RECORDS FOR THE EXERCISE:
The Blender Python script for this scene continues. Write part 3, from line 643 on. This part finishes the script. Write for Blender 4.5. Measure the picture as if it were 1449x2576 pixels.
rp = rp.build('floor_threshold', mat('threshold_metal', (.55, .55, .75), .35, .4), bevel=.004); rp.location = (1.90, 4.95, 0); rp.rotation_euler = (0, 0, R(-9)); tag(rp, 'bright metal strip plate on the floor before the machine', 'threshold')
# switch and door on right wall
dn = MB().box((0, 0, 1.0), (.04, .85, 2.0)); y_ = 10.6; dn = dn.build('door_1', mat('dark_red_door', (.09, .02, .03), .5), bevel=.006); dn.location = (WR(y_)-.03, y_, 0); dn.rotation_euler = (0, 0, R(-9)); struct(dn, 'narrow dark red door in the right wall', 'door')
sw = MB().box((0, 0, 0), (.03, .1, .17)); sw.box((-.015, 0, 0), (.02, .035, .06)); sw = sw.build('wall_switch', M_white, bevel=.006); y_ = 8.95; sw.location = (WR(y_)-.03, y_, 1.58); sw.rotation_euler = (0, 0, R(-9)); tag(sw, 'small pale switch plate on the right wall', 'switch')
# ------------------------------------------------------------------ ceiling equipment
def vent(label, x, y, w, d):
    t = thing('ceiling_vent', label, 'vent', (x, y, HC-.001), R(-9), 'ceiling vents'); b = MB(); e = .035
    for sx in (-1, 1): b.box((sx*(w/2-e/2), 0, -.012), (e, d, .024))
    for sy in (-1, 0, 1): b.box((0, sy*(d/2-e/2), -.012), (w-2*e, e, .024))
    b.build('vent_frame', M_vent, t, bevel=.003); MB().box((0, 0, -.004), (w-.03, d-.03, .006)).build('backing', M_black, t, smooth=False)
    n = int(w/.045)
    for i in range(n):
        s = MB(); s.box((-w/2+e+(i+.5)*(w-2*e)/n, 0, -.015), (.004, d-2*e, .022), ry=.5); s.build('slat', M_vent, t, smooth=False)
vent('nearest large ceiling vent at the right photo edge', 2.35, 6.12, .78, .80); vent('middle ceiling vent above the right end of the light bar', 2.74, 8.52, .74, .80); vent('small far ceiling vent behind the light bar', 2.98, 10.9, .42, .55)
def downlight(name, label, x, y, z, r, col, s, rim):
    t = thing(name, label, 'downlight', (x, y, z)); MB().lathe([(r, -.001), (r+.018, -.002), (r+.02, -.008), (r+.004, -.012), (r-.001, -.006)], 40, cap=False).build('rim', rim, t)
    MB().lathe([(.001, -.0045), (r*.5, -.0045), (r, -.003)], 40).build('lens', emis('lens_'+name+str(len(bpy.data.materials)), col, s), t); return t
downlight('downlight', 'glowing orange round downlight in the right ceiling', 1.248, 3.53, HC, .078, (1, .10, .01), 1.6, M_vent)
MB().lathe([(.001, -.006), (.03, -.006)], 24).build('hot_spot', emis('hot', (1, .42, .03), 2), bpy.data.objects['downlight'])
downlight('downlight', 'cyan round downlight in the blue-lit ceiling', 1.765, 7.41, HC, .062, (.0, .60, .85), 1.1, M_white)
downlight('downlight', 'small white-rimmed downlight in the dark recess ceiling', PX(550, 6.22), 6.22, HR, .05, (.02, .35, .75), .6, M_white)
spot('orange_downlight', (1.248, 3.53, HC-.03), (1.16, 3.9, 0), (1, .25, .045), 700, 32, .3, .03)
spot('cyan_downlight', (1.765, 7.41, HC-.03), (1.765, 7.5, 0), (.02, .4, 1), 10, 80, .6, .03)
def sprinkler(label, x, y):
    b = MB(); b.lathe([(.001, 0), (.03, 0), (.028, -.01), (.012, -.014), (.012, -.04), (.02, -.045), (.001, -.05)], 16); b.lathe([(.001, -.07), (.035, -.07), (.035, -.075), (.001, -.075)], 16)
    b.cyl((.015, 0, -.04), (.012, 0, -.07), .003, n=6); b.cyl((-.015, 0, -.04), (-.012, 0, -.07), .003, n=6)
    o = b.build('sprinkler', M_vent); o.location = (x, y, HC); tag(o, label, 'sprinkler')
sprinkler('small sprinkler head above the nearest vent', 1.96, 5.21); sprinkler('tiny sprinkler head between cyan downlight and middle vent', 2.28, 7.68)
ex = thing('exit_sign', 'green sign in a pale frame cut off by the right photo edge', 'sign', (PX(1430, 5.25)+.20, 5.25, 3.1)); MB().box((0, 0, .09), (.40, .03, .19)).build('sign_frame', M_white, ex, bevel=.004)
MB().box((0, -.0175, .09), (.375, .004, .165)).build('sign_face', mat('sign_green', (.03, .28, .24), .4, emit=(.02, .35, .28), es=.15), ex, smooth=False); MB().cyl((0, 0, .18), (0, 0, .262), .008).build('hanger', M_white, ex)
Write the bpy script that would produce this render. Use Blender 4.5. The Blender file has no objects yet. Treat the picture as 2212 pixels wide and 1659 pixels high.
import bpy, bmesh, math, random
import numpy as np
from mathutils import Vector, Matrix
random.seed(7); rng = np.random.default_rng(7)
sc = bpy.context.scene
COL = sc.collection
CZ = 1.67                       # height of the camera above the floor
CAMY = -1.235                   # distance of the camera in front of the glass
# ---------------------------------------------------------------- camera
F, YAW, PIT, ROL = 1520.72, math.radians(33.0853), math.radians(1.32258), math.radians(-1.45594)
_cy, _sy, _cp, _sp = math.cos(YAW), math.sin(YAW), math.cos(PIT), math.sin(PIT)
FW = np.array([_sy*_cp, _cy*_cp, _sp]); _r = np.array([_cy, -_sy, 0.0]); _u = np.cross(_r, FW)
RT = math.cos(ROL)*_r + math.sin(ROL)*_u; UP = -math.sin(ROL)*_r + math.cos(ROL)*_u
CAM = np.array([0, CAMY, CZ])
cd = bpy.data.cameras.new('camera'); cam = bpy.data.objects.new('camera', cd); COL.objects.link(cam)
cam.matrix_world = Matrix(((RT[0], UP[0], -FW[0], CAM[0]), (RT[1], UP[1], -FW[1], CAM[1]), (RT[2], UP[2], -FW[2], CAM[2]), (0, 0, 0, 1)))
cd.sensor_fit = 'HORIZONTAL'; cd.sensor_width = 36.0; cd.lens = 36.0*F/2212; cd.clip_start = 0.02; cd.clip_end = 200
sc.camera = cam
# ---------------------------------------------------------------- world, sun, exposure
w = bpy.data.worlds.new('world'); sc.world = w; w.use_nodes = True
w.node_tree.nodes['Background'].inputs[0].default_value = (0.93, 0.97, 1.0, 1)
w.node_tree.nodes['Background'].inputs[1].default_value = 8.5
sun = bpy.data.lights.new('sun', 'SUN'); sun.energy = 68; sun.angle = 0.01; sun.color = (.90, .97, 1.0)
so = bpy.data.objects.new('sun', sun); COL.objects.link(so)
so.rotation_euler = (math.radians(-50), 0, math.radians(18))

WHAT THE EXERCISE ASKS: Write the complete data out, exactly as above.

FULL OUTPUT:
The Blender Python script for this scene continues. Write part 3, from line 643 on. This part finishes the script. Write for Blender 4.5. Measure the picture as if it were 1449x2576 pixels.
rp = rp.build('floor_threshold', mat('threshold_metal', (.55, .55, .75), .35, .4), bevel=.004); rp.location = (1.90, 4.95, 0); rp.rotation_euler = (0, 0, R(-9)); tag(rp, 'bright metal strip plate on the floor before the machine', 'threshold')
# switch and door on right wall
dn = MB().box((0, 0, 1.0), (.04, .85, 2.0)); y_ = 10.6; dn = dn.build('door_1', mat('dark_red_door', (.09, .02, .03), .5), bevel=.006); dn.location = (WR(y_)-.03, y_, 0); dn.rotation_euler = (0, 0, R(-9)); struct(dn, 'narrow dark red door in the right wall', 'door')
sw = MB().box((0, 0, 0), (.03, .1, .17)); sw.box((-.015, 0, 0), (.02, .035, .06)); sw = sw.build('wall_switch', M_white, bevel=.006); y_ = 8.95; sw.location = (WR(y_)-.03, y_, 1.58); sw.rotation_euler = (0, 0, R(-9)); tag(sw, 'small pale switch plate on the right wall', 'switch')
# ------------------------------------------------------------------ ceiling equipment
def vent(label, x, y, w, d):
    t = thing('ceiling_vent', label, 'vent', (x, y, HC-.001), R(-9), 'ceiling vents'); b = MB(); e = .035
    for sx in (-1, 1): b.box((sx*(w/2-e/2), 0, -.012), (e, d, .024))
    for sy in (-1, 0, 1): b.box((0, sy*(d/2-e/2), -.012), (w-2*e, e, .024))
    b.build('vent_frame', M_vent, t, bevel=.003); MB().box((0, 0, -.004), (w-.03, d-.03, .006)).build('backing', M_black, t, smooth=False)
    n = int(w/.045)
    for i in range(n):
        s = MB(); s.box((-w/2+e+(i+.5)*(w-2*e)/n, 0, -.015), (.004, d-2*e, .022), ry=.5); s.build('slat', M_vent, t, smooth=False)
vent('nearest large ceiling vent at the right photo edge', 2.35, 6.12, .78, .80); vent('middle ceiling vent above the right end of the light bar', 2.74, 8.52, .74, .80); vent('small far ceiling vent behind the light bar', 2.98, 10.9, .42, .55)
def downlight(name, label, x, y, z, r, col, s, rim):
    t = thing(name, label, 'downlight', (x, y, z)); MB().lathe([(r, -.001), (r+.018, -.002), (r+.02, -.008), (r+.004, -.012), (r-.001, -.006)], 40, cap=False).build('rim', rim, t)
    MB().lathe([(.001, -.0045), (r*.5, -.0045), (r, -.003)], 40).build('lens', emis('lens_'+name+str(len(bpy.data.materials)), col, s), t); return t
downlight('downlight', 'glowing orange round downlight in the right ceiling', 1.248, 3.53, HC, .078, (1, .10, .01), 1.6, M_vent)
MB().lathe([(.001, -.006), (.03, -.006)], 24).build('hot_spot', emis('hot', (1, .42, .03), 2), bpy.data.objects['downlight'])
downlight('downlight', 'cyan round downlight in the blue-lit ceiling', 1.765, 7.41, HC, .062, (.0, .60, .85), 1.1, M_white)
downlight('downlight', 'small white-rimmed downlight in the dark recess ceiling', PX(550, 6.22), 6.22, HR, .05, (.02, .35, .75), .6, M_white)
spot('orange_downlight', (1.248, 3.53, HC-.03), (1.16, 3.9, 0), (1, .25, .045), 700, 32, .3, .03)
spot('cyan_downlight', (1.765, 7.41, HC-.03), (1.765, 7.5, 0), (.02, .4, 1), 10, 80, .6, .03)
def sprinkler(label, x, y):
    b = MB(); b.lathe([(.001, 0), (.03, 0), (.028, -.01), (.012, -.014), (.012, -.04), (.02, -.045), (.001, -.05)], 16); b.lathe([(.001, -.07), (.035, -.07), (.035, -.075), (.001, -.075)], 16)
    b.cyl((.015, 0, -.04), (.012, 0, -.07), .003, n=6); b.cyl((-.015, 0, -.04), (-.012, 0, -.07), .003, n=6)
    o = b.build('sprinkler', M_vent); o.location = (x, y, HC); tag(o, label, 'sprinkler')
sprinkler('small sprinkler head above the nearest vent', 1.96, 5.21); sprinkler('tiny sprinkler head between cyan downlight and middle vent', 2.28, 7.68)
ex = thing('exit_sign', 'green sign in a pale frame cut off by the right photo edge', 'sign', (PX(1430, 5.25)+.20, 5.25, 3.1)); MB().box((0, 0, .09), (.40, .03, .19)).build('sign_frame', M_white, ex, bevel=.004)
MB().box((0, -.0175, .09), (.375, .004, .165)).build('sign_face', mat('sign_green', (.03, .28, .24), .4, emit=(.02, .35, .28), es=.15), ex, smooth=False); MB().cyl((0, 0, .18), (0, 0, .262), .008).build('hanger', M_white, ex)
Write the bpy script that would produce this render. Use Blender 4.5. The Blender file has no objects yet. Treat the picture as 2212 pixels wide and 1659 pixels high.
import bpy, bmesh, math, random
import numpy as np
from mathutils import Vector, Matrix
random.seed(7); rng = np.random.default_rng(7)
sc = bpy.context.scene
COL = sc.collection
CZ = 1.67                       # height of the camera above the floor
CAMY = -1.235                   # distance of the camera in front of the glass
# ---------------------------------------------------------------- camera
F, YAW, PIT, ROL = 1520.72, math.radians(33.0853), math.radians(1.32258), math.radians(-1.45594)
_cy, _sy, _cp, _sp = math.cos(YAW), math.sin(YAW), math.cos(PIT), math.sin(PIT)
FW = np.array([_sy*_cp, _cy*_cp, _sp]); _r = np.array([_cy, -_sy, 0.0]); _u = np.cross(_r, FW)
RT = math.cos(ROL)*_r + math.sin(ROL)*_u; UP = -math.sin(ROL)*_r + math.cos(ROL)*_u
CAM = np.array([0, CAMY, CZ])
cd = bpy.data.cameras.new('camera'); cam = bpy.data.objects.new('camera', cd); COL.objects.link(cam)
cam.matrix_world = Matrix(((RT[0], UP[0], -FW[0], CAM[0]), (RT[1], UP[1], -FW[1], CAM[1]), (RT[2], UP[2], -FW[2], CAM[2]), (0, 0, 0, 1)))
cd.sensor_fit = 'HORIZONTAL'; cd.sensor_width = 36.0; cd.lens = 36.0*F/2212; cd.clip_start = 0.02; cd.clip_end = 200
sc.camera = cam
# ---------------------------------------------------------------- world, sun, exposure
w = bpy.data.worlds.new('world'); sc.world = w; w.use_nodes = True
w.node_tree.nodes['Background'].inputs[0].default_value = (0.93, 0.97, 1.0, 1)
w.node_tree.nodes['Background'].inputs[1].default_value = 8.5
sun = bpy.data.lights.new('sun', 'SUN'); sun.energy = 68; sun.angle = 0.01; sun.color = (.90, .97, 1.0)
so = bpy.data.objects.new('sun', sun); COL.objects.link(so)
so.rotation_euler = (math.radians(-50), 0, math.radians(18))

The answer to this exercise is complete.